First we suited up. Hugo, sorry about the shut-eye photo. It was you or me. (Blogger’s prerogative.)
Then I sawed through the main branch in order to lift the swarm down to the box. It was a bit tricky because there were several branches tangled together and the bees were dangling lower with every jiggle. The blackberries bit me. They have no respect for bee suits.
We gave the branch a firm shake and most of the bees dropped into the box.
Hugo and I then gently scooped as many bees as we could up and dropped them into the box. Hugo worked out where the queen bees was (inside) and we gently placed the lid on the box, whilst blowing bees out of harm’s way in an undignified manner.
With the tricky part over, we decided to sit in the sunshine (on the handy concrete drain) to watch the bees for a while. Some of the bees were fanning their wings near the entrance on the right. We guessed the queen was on the inside near that point and we were hopeful that all was well.

After this we stepped away and shook the bees off our suits. But then I had to go back to have another look. Just because.

This is what it looked like straight afterwards. The bees were slowly moving towards the entrance and going into the box.
A couple of hours later, almost all were inside the box. We moved them into their proper location beside the other hive after dark and all seems well today.

That evening, I had a bit of a go at my inky exploration of Peter Mungkuri’s plant drawings, but my mind was full of bees. And joy.
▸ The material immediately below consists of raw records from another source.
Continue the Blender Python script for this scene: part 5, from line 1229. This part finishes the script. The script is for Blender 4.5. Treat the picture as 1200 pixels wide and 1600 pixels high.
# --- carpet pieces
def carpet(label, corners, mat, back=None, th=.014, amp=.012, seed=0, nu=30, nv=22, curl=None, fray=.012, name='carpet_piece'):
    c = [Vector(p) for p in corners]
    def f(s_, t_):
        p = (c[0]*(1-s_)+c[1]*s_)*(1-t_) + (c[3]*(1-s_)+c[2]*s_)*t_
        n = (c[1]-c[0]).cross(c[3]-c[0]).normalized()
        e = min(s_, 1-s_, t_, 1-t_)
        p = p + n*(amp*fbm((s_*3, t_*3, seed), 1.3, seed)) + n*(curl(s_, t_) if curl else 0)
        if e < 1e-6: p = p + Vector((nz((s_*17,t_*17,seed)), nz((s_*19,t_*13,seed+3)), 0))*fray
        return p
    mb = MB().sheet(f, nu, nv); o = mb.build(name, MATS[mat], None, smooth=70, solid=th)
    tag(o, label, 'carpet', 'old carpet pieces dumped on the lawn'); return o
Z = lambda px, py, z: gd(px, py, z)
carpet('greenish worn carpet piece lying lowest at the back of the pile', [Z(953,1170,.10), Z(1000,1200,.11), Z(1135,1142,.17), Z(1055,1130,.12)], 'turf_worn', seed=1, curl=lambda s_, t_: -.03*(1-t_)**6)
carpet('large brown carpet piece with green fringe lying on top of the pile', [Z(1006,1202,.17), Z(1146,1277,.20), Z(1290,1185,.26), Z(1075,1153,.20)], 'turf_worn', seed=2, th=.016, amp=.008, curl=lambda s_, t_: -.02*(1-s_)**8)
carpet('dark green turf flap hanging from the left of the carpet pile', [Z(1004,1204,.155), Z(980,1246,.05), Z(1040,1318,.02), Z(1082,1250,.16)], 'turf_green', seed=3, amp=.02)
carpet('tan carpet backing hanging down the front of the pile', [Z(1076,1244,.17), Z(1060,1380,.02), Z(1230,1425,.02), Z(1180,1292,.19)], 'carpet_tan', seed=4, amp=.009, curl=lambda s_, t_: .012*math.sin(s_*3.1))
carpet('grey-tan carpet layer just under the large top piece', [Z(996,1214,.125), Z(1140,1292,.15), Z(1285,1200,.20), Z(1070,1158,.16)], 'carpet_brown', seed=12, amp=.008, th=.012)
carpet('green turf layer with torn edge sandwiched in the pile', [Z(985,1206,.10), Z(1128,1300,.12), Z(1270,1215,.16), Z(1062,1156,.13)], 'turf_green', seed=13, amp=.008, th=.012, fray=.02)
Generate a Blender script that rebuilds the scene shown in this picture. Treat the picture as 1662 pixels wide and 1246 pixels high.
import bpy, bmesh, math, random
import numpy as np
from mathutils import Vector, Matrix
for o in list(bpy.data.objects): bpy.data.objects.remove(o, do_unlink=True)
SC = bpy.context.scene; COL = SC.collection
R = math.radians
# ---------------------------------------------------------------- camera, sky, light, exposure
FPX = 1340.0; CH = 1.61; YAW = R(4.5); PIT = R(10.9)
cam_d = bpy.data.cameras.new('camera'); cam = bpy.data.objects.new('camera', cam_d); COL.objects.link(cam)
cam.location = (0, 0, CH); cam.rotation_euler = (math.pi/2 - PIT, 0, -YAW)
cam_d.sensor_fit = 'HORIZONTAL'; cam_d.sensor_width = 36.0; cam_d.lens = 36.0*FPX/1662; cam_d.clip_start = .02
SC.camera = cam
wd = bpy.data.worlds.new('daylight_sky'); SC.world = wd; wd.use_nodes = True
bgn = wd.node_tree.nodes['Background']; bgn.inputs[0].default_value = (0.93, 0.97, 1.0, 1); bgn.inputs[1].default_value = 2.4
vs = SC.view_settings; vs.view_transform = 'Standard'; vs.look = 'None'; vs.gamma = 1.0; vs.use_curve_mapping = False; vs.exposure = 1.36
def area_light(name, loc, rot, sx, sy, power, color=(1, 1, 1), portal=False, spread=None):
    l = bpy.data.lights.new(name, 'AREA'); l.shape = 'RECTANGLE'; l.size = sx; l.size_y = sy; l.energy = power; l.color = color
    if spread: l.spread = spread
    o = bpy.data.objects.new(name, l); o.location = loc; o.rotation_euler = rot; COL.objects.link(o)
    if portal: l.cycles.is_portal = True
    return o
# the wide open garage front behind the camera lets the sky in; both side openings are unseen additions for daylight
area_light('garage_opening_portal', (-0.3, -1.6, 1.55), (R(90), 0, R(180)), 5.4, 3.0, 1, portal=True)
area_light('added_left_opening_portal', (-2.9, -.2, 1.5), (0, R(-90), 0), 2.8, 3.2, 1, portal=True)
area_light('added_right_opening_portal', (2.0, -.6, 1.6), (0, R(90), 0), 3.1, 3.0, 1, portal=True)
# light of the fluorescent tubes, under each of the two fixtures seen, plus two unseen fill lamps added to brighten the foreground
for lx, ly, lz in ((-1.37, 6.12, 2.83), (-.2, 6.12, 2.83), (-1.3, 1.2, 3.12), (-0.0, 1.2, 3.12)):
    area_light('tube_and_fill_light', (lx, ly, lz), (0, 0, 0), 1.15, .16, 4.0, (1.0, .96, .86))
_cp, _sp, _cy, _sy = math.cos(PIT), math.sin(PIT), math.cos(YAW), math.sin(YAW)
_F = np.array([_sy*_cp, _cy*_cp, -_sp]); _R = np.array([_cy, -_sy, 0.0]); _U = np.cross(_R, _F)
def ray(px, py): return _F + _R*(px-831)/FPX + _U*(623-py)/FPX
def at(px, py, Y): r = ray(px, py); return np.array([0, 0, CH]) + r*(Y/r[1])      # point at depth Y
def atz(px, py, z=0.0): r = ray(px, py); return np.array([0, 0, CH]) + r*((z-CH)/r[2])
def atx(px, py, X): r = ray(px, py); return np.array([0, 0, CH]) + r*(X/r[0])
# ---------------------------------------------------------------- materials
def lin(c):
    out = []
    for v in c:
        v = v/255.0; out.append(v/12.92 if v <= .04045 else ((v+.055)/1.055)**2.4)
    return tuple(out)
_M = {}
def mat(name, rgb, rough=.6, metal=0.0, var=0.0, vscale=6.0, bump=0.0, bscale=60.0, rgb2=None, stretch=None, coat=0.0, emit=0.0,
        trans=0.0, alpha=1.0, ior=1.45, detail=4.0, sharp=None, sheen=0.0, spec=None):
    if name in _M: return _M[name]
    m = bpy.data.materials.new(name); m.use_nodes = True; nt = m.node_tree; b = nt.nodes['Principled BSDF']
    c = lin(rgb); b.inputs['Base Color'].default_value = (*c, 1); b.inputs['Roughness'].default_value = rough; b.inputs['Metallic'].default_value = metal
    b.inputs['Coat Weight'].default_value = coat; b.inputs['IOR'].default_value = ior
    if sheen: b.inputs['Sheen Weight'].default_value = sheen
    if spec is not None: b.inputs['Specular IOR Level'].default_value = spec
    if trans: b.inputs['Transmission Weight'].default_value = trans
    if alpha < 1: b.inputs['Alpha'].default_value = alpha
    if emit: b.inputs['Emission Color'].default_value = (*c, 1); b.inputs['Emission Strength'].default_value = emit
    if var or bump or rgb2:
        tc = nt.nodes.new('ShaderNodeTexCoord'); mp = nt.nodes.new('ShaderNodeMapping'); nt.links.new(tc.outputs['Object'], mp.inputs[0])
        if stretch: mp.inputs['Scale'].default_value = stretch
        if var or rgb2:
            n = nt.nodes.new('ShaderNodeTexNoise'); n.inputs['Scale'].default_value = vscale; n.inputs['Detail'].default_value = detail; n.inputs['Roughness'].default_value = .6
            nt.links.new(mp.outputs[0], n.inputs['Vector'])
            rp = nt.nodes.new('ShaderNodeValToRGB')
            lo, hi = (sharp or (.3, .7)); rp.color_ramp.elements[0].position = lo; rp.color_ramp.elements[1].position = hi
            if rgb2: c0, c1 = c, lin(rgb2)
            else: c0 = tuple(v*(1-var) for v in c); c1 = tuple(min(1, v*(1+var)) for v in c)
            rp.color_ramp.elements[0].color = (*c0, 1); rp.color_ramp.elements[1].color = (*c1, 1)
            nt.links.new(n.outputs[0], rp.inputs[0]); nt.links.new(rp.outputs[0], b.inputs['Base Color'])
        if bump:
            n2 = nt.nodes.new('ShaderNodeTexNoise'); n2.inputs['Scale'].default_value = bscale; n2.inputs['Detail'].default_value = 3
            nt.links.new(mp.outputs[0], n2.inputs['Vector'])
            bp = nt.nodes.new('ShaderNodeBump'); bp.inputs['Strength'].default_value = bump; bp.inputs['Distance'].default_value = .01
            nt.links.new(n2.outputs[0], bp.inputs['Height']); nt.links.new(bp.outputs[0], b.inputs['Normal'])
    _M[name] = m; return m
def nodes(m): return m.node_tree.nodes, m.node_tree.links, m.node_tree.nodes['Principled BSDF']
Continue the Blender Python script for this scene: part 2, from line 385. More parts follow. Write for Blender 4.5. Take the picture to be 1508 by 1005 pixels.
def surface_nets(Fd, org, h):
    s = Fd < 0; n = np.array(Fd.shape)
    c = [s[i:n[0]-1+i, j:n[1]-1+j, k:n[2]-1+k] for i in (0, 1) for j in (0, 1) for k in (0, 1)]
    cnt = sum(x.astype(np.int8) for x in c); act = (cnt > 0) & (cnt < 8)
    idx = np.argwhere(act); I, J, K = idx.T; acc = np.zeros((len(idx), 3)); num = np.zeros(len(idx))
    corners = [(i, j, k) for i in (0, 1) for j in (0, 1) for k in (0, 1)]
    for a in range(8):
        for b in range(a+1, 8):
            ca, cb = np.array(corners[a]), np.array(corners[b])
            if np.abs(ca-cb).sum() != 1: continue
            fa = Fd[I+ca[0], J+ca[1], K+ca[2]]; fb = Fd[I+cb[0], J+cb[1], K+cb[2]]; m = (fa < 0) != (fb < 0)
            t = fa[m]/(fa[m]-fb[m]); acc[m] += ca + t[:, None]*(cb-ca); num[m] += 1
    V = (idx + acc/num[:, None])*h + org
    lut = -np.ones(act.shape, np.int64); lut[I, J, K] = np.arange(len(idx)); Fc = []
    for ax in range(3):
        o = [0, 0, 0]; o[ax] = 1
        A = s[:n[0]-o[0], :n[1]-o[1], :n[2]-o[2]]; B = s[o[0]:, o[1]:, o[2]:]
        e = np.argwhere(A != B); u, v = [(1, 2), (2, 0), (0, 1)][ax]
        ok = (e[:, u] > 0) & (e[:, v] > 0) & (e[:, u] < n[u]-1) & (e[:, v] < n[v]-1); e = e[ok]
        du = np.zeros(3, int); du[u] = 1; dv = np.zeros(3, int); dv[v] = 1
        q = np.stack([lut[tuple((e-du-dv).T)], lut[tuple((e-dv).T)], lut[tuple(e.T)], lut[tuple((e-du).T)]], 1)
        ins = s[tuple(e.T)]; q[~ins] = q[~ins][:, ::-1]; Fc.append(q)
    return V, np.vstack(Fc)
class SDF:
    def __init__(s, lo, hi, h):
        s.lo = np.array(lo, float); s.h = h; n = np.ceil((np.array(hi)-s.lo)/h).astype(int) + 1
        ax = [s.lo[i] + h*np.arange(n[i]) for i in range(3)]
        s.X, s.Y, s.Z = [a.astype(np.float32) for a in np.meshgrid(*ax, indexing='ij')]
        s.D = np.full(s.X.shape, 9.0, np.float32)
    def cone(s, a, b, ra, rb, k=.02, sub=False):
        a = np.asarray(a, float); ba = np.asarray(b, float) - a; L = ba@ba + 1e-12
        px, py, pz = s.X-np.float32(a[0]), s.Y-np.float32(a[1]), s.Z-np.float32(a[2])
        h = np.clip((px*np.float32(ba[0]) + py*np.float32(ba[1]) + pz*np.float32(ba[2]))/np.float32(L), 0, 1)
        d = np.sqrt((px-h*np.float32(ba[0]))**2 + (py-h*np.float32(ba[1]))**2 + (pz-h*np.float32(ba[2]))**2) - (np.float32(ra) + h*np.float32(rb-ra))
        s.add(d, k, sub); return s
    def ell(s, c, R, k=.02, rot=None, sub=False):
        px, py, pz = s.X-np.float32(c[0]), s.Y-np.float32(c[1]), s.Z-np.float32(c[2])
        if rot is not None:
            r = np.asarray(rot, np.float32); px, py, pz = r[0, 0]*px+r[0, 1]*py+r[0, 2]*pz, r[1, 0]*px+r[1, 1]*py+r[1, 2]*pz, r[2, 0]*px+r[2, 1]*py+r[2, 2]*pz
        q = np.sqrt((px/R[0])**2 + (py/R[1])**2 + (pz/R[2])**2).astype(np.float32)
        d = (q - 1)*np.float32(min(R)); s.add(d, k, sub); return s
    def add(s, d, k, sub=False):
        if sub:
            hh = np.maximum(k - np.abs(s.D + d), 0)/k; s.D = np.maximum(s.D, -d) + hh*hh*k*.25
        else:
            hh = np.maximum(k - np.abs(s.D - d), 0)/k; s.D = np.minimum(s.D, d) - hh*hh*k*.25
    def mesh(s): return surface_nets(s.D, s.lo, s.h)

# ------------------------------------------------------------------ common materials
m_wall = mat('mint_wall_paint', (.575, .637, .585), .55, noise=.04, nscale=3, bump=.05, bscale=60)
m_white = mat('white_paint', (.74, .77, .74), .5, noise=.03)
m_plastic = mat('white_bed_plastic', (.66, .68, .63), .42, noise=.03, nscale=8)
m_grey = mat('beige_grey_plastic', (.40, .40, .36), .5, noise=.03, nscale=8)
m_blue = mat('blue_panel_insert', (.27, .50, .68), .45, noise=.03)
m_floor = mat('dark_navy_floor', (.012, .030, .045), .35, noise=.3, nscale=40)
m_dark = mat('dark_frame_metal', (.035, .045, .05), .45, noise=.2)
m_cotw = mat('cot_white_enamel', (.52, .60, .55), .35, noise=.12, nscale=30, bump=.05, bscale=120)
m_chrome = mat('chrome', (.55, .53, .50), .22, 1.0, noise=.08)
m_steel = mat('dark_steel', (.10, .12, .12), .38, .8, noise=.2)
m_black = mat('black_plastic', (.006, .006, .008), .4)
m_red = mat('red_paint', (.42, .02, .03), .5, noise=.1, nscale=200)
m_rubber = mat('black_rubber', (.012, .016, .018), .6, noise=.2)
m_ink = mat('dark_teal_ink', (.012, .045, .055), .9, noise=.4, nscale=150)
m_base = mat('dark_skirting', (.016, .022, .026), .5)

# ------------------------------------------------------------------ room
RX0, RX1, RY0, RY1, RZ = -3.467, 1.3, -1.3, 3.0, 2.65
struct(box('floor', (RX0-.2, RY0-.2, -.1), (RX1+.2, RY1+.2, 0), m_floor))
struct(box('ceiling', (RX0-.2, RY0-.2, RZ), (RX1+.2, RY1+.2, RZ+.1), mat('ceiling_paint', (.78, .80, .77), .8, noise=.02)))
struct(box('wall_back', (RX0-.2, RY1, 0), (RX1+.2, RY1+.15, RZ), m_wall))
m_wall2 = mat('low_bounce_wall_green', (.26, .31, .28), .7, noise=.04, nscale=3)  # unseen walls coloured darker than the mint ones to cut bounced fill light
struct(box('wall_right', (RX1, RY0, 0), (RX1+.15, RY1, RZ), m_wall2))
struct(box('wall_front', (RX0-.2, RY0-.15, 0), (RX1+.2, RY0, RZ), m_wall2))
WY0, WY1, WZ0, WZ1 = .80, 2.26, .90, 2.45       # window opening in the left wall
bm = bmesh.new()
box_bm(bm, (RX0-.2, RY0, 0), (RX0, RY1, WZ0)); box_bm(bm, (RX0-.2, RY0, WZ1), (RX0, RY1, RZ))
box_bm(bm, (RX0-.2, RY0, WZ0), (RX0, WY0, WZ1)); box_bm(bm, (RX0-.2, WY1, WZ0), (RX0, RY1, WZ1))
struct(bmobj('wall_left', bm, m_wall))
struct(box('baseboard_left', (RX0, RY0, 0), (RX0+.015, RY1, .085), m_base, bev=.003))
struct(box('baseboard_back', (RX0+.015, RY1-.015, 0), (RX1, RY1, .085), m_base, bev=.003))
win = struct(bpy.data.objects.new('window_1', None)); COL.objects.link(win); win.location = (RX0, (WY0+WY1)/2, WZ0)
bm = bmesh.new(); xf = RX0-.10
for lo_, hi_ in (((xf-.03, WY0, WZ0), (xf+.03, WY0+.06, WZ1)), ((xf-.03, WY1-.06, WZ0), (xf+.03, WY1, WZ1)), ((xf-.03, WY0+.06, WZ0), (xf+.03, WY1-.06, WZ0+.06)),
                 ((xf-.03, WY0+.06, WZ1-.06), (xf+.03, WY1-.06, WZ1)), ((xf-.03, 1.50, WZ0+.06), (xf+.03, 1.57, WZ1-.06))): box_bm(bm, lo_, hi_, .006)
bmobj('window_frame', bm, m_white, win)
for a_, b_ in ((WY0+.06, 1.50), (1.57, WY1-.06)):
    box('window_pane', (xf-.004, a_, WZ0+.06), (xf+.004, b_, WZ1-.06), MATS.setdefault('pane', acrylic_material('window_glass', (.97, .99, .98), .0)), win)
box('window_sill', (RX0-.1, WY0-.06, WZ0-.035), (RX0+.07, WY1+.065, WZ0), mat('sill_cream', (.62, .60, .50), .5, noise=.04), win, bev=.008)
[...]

So it became an illustration of Hugo and me, arms uplifted to the swarming bees.

In painting it, I was tumbling three things together: what happened last year (they swarmed and disappeared) what happened this year (they swarmed and we were in the middle of it) and what happens every year (we have a dead tree stump that disgorges thousands of tiny moths once a year and they spiral upwards into the sky in the early evening attracting a feeding frenzy of bird life. It is quite the annual spectacle.)

Finished painting. Scanned in 6 parts and assembled.

Thanks again, Phil Gomm, for hosting the Kick-About. Sorry I’m late!